Tracy Lamanec wrote:
February 09, 2011

Many bucks in upstate NY have dropped their antlers before the season ends in December but I remember seeing five large racked bucks out of several hundred deer in a yarding area in late March of 1960. No small racks among them. Testosterone level is influenced primarily by photoperiod and nutrition. Pherimones from unbred does and weather conditions may have some effect. Most male fawns in my ares have very pronounced knobs, (button bucks) and I have seen some with finger size spikes. Year and a half old six and eight pointers are not uncommon nor are 2-1/2 year old spikes. I spend a lot of time in the woods and have found about 20 shed antlers over 50+ years but never while actually looking for them and never until this past summer had I found a pair. I was delighted to find the unique five point left antler while flagging my boundaries in preparation for a timber harvest. Shed hunters and people who write about it seem to always find pairs.

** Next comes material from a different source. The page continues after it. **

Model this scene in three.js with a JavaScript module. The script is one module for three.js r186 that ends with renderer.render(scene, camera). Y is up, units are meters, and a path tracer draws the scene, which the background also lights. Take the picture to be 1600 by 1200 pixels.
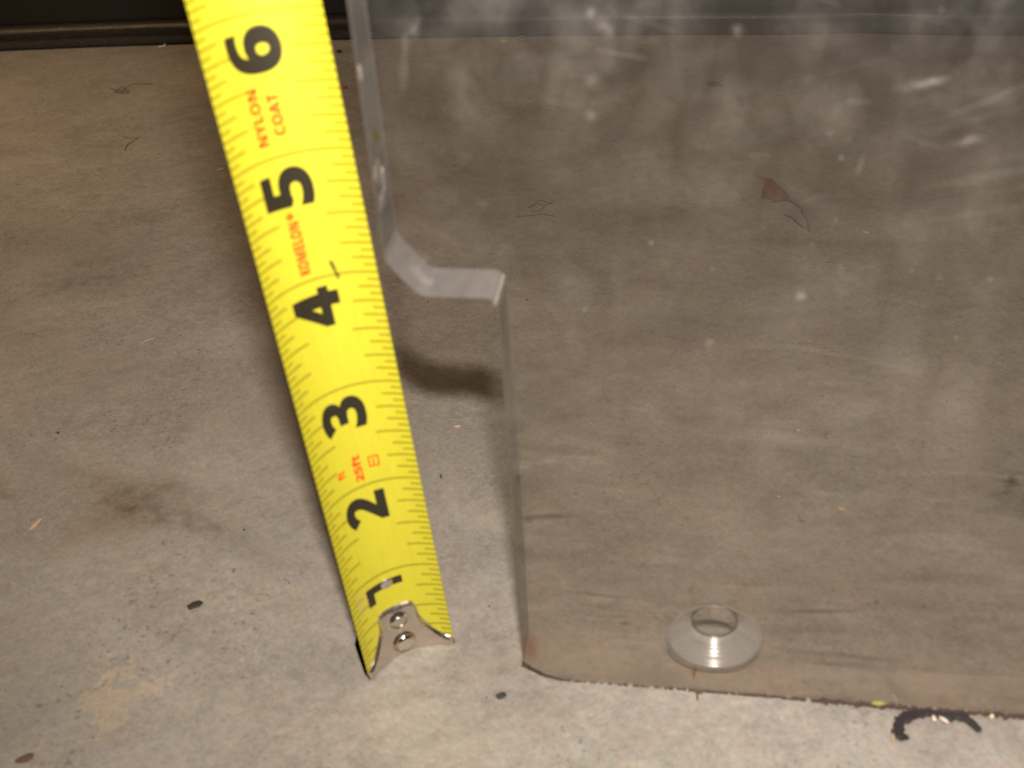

After 15 - 20 minutes of searching in expanding circles around the left antler I found the four point right one about 80 feet away. I had many pictures of the nine point buck on my trail cameras from the previous summer. He had the same unique odd sticker on the left antler again this year and where there were small bumps at G4 and branches of the G2's were all at least two inches long. I have yet to see him or even get a daytime picture of him. He was not around during hunting season until 5 am on the last day of muzzleloader season. The 13 pointer was looking right into the camera at about ten feet as if thumbing his nose at me. I froze my buns that day and saw a group of at least seven deer outlined against the snow moving through thick brush about 300 yards away. I couldn't make out any antlers. I have several pictures of lesser bucks since then, a pair of six pointers about a week ago and a spike with a freshly shed left pedicle. Once the armpit deep snow is gone you can bet I'll be shed hunting.

Ryan wrote:
February 09, 2011

I think this article covers HOW a buck sheds his antlers (and grows them again), but I didn't see a lot of WHY. I think the WHY might be more along the lines of a survival technique: the antlers would be a hindrance in late winter and spring to moving and feeding. A hindrance that is acceptable during the breeding season to secure mating privileges. Compare the environments that horned animals: those head implements that are never shed verses the environments of antlered animals. The only place that comes to mind where the 2 co-exist is the western plains where both pronghorn, muley, and whitetails are all together.

Wallace Parker wrote:
February 08, 2011

Very interesting article! I have often wondered when whitetail deer shed their antlers!My grandson and I may hunt for sheds! Thank you!